First we had to clear the opening from the driveway side into the opening in the stone wall. It’s wide enough for a tractor, as it was once a logging road or something like that. But there were big rocks in the front that we had to move before the little lawn tractor would be able to even make it up to the opening. A six foot heavy pry bar was very helpful in getting those out of the way.
Then, once we could get the lawn tractor actually through the opening, we found that it got caught up on the small stumps that were left from the trees we fell last fall. They were only four or five inches off the ground, but that baby tractor has absolutely no ground clearance at all.
In the totally not fun department, Frank was trying to manipulate the tractor out the opening again, and it jumped in a direction he didn’t expect, and pinned my left foot against a rock. That was so painful that I screamed, but nothing is broken, luckily. I got a big goose egg that turned purple, and a definite limp, but it didn’t keep me from sticking it out most of the day, even.
Frank cut a bunch of the old rotting logs that were lying around out there into firewood length, and I stacked it against the wall. We kept the stuff for the downstairs woodstove in a separate stack from the ones for the woodstove in our bedroom. Either we’ll leave these woodpiles out here until the fall, or we’ll start migrating them to under the deck, but we’re not sure yet. There’s so much work to do!
Frank cut down a few new trees, including one maple tree that he wants to use for building a bed to grow mushrooms on, so that trunk got cut to two eight foot lengths and two four foot pieces. The rest was firewood, and then it was time to bring in the big tractor with the chipper attached to it so that we could start chipping the brush with the new toy.
What fun that was.
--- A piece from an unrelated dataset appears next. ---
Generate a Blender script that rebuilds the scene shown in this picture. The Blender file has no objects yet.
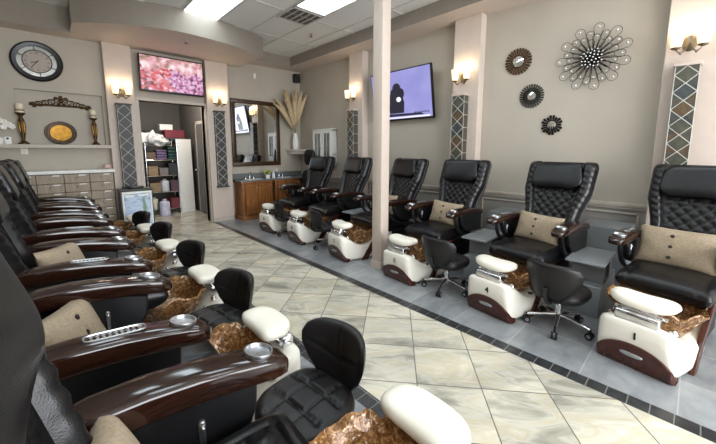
import bpy, bmesh, math, random
from mathutils import Vector, Matrix, noise
random.seed(7)
PI = math.pi
scn = bpy.context.scene
COL = scn.collection

# ------------------------------------------------------------------ helpers
def finish(name, bm, mats, parent=None, smooth=True, ang=38):
    bmesh.ops.recalc_face_normals(bm, faces=bm.faces)
    if smooth:
        a = math.radians(ang)
        for e in bm.edges:
            if len(e.link_faces) == 2 and e.calc_face_angle(0) > a: e.smooth = False
        for f in bm.faces: f.smooth = True
    me = bpy.data.meshes.new(name); bm.to_mesh(me); bm.free()
    for m in (mats if isinstance(mats, (list, tuple)) else [mats]): me.materials.append(m)
    o = bpy.data.objects.new(name, me); COL.objects.link(o)
    if parent is not None: o.parent = parent
    return o
def tag(o, label, cat, group=None):
    o['label'] = label; o['category'] = cat
    if group: o['group'] = group
    return o
def thing(name, label, cat, loc=(0,0,0), rz=0, group=None):
    o = bpy.data.objects.new(name, None); COL.objects.link(o)
    o.empty_display_size = .1; o.location = loc; o.rotation_euler = (0,0,rz)
    return tag(o, label, cat, group)
def struct(name, bm, m, **k):
    o = finish(name, bm, m, None, **k); o['kind'] = 'structure'; return o
def copy_tree(o, parent=None):
    c = o.copy(); COL.objects.link(c)
    if parent is not None: c.parent = parent
    for ch in list(o.children): copy_tree(ch, c)
    return c
B = bmesh.new
def merge(dst, src, mat=None, mi=0):
    vm = {}
    for v in src.verts: vm[v] = dst.verts.new(mat @ v.co if mat else v.co)
    for f in src.faces:
        nf = dst.faces.new([vm[v] for v in f.verts]); nf.material_index = mi
    src.free()
def box(bm, c, s, bev=0, seg=2, rot=None, mi=0):
    t = B(); bmesh.ops.create_cube(t, size=1)
    for v in t.verts: v.co = Vector((v.co.x*s[0], v.co.y*s[1], v.co.z*s[2]))
    if bev: bmesh.ops.bevel(t, geom=t.edges[:], offset=bev, segments=seg, profile=.5, affect='EDGES')
    m = Matrix.Translation(c)
    if rot is not None: m = m @ rot
    merge(bm, t, m, mi)
def bb(bm, lo, hi, bev=0, seg=2, mi=0):
    box(bm, [(a+b)/2 for a,b in zip(lo,hi)], [b-a for a,b in zip(lo,hi)], bev, seg, None, mi)
def loft(bm, rings, cap=True, closed=False, mi=0):
    R = [[bm.verts.new(p) for p in r] for r in rings]
    n = len(R[0]); k = len(R)
    for i in range(k if closed else k-1):
        a, b = R[i], R[(i+1) % k]
        for j in range(n):
            f = bm.faces.new((a[j], a[(j+1)%n], b[(j+1)%n], b[j])); f.material_index = mi
    if cap and not closed:
        bm.faces.new(R[0][::-1]).material_index = mi; bm.faces.new(R[-1]).material_index = mi
def lathe(bm, prof, n=24, M=None, sx=1, sy=1, mi=0, cap=True):
    M = M or Matrix()
    rings = [[M @ Vector((max(r,1e-4)*math.cos(2*PI*j/n)*sx, max(r,1e-4)*math.sin(2*PI*j/n)*sy, z)) for j in range(n)] for r, z in prof]
    loft(bm, rings, cap, False, mi)
def tube(bm, pts, r, n=8, closed=False, mi=0):
    pts = [Vector(p) for p in pts]; k = len(pts); rings = []
    up = Vector((0,0,1)); prev = None
    for i, p in enumerate(pts):
        if closed: d = pts[(i+1)%k]-pts[i-1]
        else: d = pts[min(i+1,k-1)]-pts[max(i-1,0)]
        d.normalize()
        if prev is None:
            a = d.cross(up)
            if a.length < 1e-3: a = d.cross(Vector((1,0,0)))
        else: a = prev - d*prev.dot(d)
        a.normalize(); prev = a; b = d.cross(a)
        rr = r[i] if isinstance(r, (list,tuple)) else r
        rings.append([p + (a*math.cos(2*PI*j/n)+b*math.sin(2*PI*j/n))*rr for j in range(n)])
    loft(bm, rings, True, closed, mi)
def cyl(bm, p0, p1, r, n=12, r1=None, mi=0): tube(bm, [p0,p1], [r, r if r1 is None else r1], n, False, mi)
def sph(bm, c, r, n=10, s=(1,1,1), mi=0):
    t = B(); bmesh.ops.create_uvsphere(t, u_segments=n, v_segments=max(5,n*2//3), radius=r)
    merge(bm, t, Matrix.Translation(c) @ Matrix.Diagonal((*s,1)), mi)
def spow(x, e): return math.copysign(abs(x)**e, x)
def sup(bm, c, s, e1=.35, e2=.35, nu=28, nv=14, M=None, wob=0, seed=0):
    # a superellipsoid cushion; s = half sizes
    M = M or Matrix(); rings = []
    for i in range(1, nv):
        ph = -PI/2 + PI*i/nv; r = []
        for j in range(nu):
            th = 2*PI*j/nu
            p = Vector((s[0]*spow(math.cos(ph),e1)*spow(math.cos(th),e2), s[1]*spow(math.cos(ph),e1)*spow(math.sin(th),e2), s[2]*spow(math.sin(ph),e1)))
            if wob: p *= 1+wob*noise.noise(p*9+Vector((seed,0,0)))
            r.append(M @ (p+Vector(c)))
        rings.append(r)
    loft(bm, rings)
def prism(bm, poly, h, M=None, bev=0, mi=0):
    # poly in local xy extruded along z by h
    t = B(); a = [t.verts.new((x,y,0)) for x,y in poly]; b = [t.verts.new((x,y,h)) for x,y in poly]; n = len(poly)
    t.faces.new(a[::-1]); t.faces.new(b)
    for i in range(n): t.faces.new((a[i],a[(i+1)%n],b[(i+1)%n],b[i]))
    if bev:
        es = [e for e in t.edges if abs(e.verts[0].co.z-e.verts[1].co.z) < 1e-6]
        bmesh.ops.bevel(t, geom=es, offset=bev, segments=3, profile=.5, affect='EDGES')
    merge(bm, t, M, mi)
XZ = Matrix(((1,0,0,0),(0,0,-1,0),(0,1,0,0),(0,0,0,1)))       # local xy -> world x z, extrude towards -y
YZ = Matrix(((0,0,1,0),(1,0,0,0),(0,1,0,0),(0,0,0,1)))        # local xy -> world y z, extrude towards +x
def text_into(bm, body, size, M, depth=.002, mi=0, bold=0):
    cu = bpy.data.curves.new('glyph', 'FONT'); cu.body = body; cu.size = size; cu.align_x = 'CENTER'; cu.align_y = 'CENTER'; cu.extrude = depth/2; cu.offset = size*bold
    ob = bpy.data.objects.new('glyph', cu); COL.objects.link(ob)
    dg = bpy.context.evaluated_depsgraph_get(); me = bpy.data.meshes.new_from_object(ob.evaluated_get(dg))
    t = B(); t.from_mesh(me); merge(bm, t, M, mi)
    bpy.data.objects.remove(ob); bpy.data.curves.remove(cu); bpy.data.meshes.remove(me)
def smooth01(x, a, b):
    t = max(0, min(1, (x-a)/(b-a))); return t*t*(3-2*t)
def interp(tab, x):
    for (x0,*a), (x1,*b) in zip(tab, tab[1:]):
        if x <= x1:
            t = (x-x0)/(x1-x0) if x1 > x0 else 0; t = max(0,t)
            return [p+(q-p)*t for p,q in zip(a,b)]
    return list(tab[-1][1:])

# ---------------------------------------------------------------- materials
def srgb(r, g, b):
    return tuple(((c/255)/12.92 if c/255 <= .04045 else ((c/255+.055)/1.055)**2.4) for c in (r,g,b)) + (1,)
class N:
    def __init__(s, name):
        s.m = bpy.data.materials.new(name); s.m.use_nodes = True; s.t = s.m.node_tree; s.p = s.t.nodes['Principled BSDF']
    def n(s, typ, **kw):
        o = s.t.nodes.new(typ)
        for k, v in kw.items():
            if k.startswith('i_'): o.inputs[k[2:].replace('_',' ')].default_value = v
            else: setattr(o, k, v)
        return o
    def l(s, a, b): s.t.links.new(a, b)
    def coord(s, out='Object'): return s.n('ShaderNodeTexCoord').outputs[out]
    def ramp(s, fac, stops, interp='LINEAR'):
        r = s.n('ShaderNodeValToRGB'); r.color_ramp.interpolation = interp; el = r.color_ramp.elements
        while len(el) < len(stops): el.new(.5)
        for e, (p, c) in zip(el, stops): e.position = p; e.color = c
        s.l(fac, r.inputs[0]); return r.outputs[0]
    def noise(s, vec, scale, detail=3, dist=0, rough=.5):
        o = s.n('ShaderNodeTexNoise'); o.inputs['Scale'].default_value = scale; o.inputs['Detail'].default_value = detail
        o.inputs['Distortion'].default_value = dist; o.inputs['Roughness'].default_value = rough
        s.l(vec, o.inputs['Vector']); return o.outputs[0]
    def mapping(s, vec, loc=(0,0,0), rot=(0,0,0), sc=(1,1,1)):
        o = s.n('ShaderNodeMapping'); o.inputs['Location'].default_value = loc; o.inputs['Rotation'].default_value = rot; o.inputs['Scale'].default_value = sc
        s.l(vec, o.inputs['Vector']); return o.outputs[0]
    def bump(s, h, strength=.2, dist=.01):
        o = s.n('ShaderNodeBump'); o.inputs['Strength'].default_value = strength; o.inputs['Distance'].default_value = dist
        s.l(h, o.inputs['Height']); s.l(o.outputs[0], s.p.inputs['Normal'])
    def mix(s, fac, a, b, bt='MIX'):
        o = s.n('ShaderNodeMix', data_type='RGBA', blend_type=bt)
        for sock, v in ((o.inputs['Factor'], fac), (o.inputs['A'], a), (o.inputs['B'], b)):
            pass
        ins = [i for i in o.inputs if i.enabled]
        for i, v in zip(ins, (fac, a, b)):
            if hasattr(v, 'is_linked'): s.l(v, i)
            else: i.default_value = v
        return [x for x in o.outputs if x.enabled][0]
    def base(s, c): s.l(c, s.p.inputs['Base Color']) if hasattr(c,'is_linked') else setattr(s.p.inputs['Base Color'],'default_value',c)
    def set(s, **k):
        for a, v in k.items(): s.p.inputs[a.replace('_',' ')].default_value = v
        return s
def plain(name, rgb, rough=.5, metal=0, vary=.08, scale=12, bump=0, bscale=200, **k):
    a = N(name); c = srgb(*rgb); co = a.coord()
    d = tuple(x*(1-vary) for x in c[:3])+(1,); e = tuple(min(1,x*(1+vary)) for x in c[:3])+(1,)
    a.base(a.ramp(a.noise(co, scale), [(.3,d),(.7,e)]))
    a.set(Roughness=rough, Metallic=metal, **k)
    if bump: a.bump(a.noise(co, bscale, 2), bump, .004)
    return a.m
def emis(name, rgb, strength, basec=(.8,.8,.8,1)):
    a = N(name); a.base(basec); a.p.inputs['Emission Color'].default_value = srgb(*rgb); a.p.inputs['Emission Strength'].default_value = strength
    return a.m
M_wall = plain('painted_wall_taupe', (182,173,160), .75, vary=.03, scale=3, bump=.06, bscale=150)
M_wains = plain('wainscot_grey', (152,148,142), .7, vary=.03, bump=.05)
M_pil = plain('pilaster_beige', (205,189,177), .7, vary=.03, bump=.05)
M_soff = plain('soffit_taupe', (140,131,120), .75, vary=.03, bump=.04)
M_softun = plain('soffit_underside_beige', (205,190,178), .6, vary=.02)
M_trim = plain('trim_paint', (190,180,168), .5, vary=.03)
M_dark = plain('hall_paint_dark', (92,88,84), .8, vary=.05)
M_tbar = plain('ceiling_tee_white', (205,203,198), .6)
M_black = plain('matte_black_plastic', (16,16,18), .38, vary=.15)
M_chrome = plain('chrome', (225,225,228), .12, 1, vary=.02)
M_silver = plain('brushed_silver', (190,192,195), .3, 1, vary=.05)
M_white = plain('white_fibreglass', (238,233,222), .22, vary=.02, scale=4)
M_pad = plain('cream_vinyl_pad', (245,240,226), .42, vary=.02, bump=.05)
M_grey = plain('grey_laminate', (134,138,141), .4, vary=.06)
M_brownpl = plain('maroon_gloss', (68,30,20), .15, vary=.3, scale=25)
M_fabric = plain('tan_weave', (160,143,121), .95, vary=.16, scale=90, bump=.5, bscale=350)
M_button = plain('dark_button', (45,34,28), .4)
M_bronze = plain('aged_bronze', (84,62,38), .42, .7, vary=.4, scale=30, bump=.3, bscale=60)
M_gold = plain('old_gold', (160,116,44), .35, .75, vary=.35, scale=18)
M_candle = plain('candle_wax', (226,214,190), .6)
M_candleb = plain('candle_band', (150,128,100), .7)
M_mirror = plain('mirror_glass', (235,238,238), .02, 1, vary=0)
M_wframe = plain('mirror_frame_brown', (66,44,30), .35, .25, vary=.3, scale=25)
M_whitep = plain('white_paint', (232,231,226), .45, vary=.02)
M_counter = plain('grey_stone_counter', (110,112,112), .25, vary=.3, scale=60)
M_ceram = plain('white_ceramic', (236,234,230), .15, vary=.01)
M_pampas = plain('pampas_straw', (206,184,150), .9, vary=.2, scale=30)
M_stem = plain('dry_stem', (150,130,90), .8)
M_leaf = plain('leaf_green', (92,120,50), .6, vary=.3, scale=30)
M_yel = plain('yellow_flower', (205,200,90), .6, vary=.2, scale=40)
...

Usually, we’ve rented a chipper, which makes for a long three day weekend full of frustration and a lot of hard work, because we’d want to get in every possible minute since we were paying by the hour or day. But since we own this guy, we got it running for probably 30 minutes, cleaned up all the brush from the trees that got cut today, and that was it. I positioned the detached trailer from the lawn tractor in the right spot to catch the chips, and that worked out very well.
We filled the trailer up, and then got started on a new, quick compost bin that Frank knocked together from two wooden pallets that we had from somewhere, and he built the back from scrap wood he had in the basement. So we layered shredded paper, coffee grounds, wood ashes from the woodstoves, and the newly shredded tree chips into the new compost bin. Frank also added quite a bit of compost starter, as the shredded paper is from junk mail and the coffee grounds had boiled water poured over them so would be quite sterile.
Oh yeah — we struggled with the bin that nearly ripped my arm out of the shoulder socket and started putting some of that old potting soil from last year’s window boxes in this new bin as well. Getting that bin out of the basement was not fun, so I’ve got to figure out a better way to deal with those boxes at the end of this season.
We rescued about a dozen trillium from this area as well. There are probably 50 more at least out there, so I’ve got to find someplace to put them, or someone who wants them. I really don’t have a shaded spot that I know will still be shaded in a year, because of the expansion we’re doing in all directions. I think I might try the Gardenweb plant exchange and see if I can find some takers that way. We dug up as much of the root ball with these as we could, so hopefully it was enough to save the plants.
We worked ourselves to the ground out there today, and we barely dented what needs to get done! One of the most urgent things that needs to get done is to cut the little stumps closer to the ground so that the lawn tractor can make it in all the way. Maybe use the trimmer with the blade attachment?
We of course also need more compost bins as well. We set up just the one because we only had two pallets on hand. But we’re going to start taking the truck to town again now that it’s spring, so that we can start collecting the coffee grounds again, and maybe we’ll find some more pallets. The number of bins we are going to need to make the amount of compost we need is mind-boggling.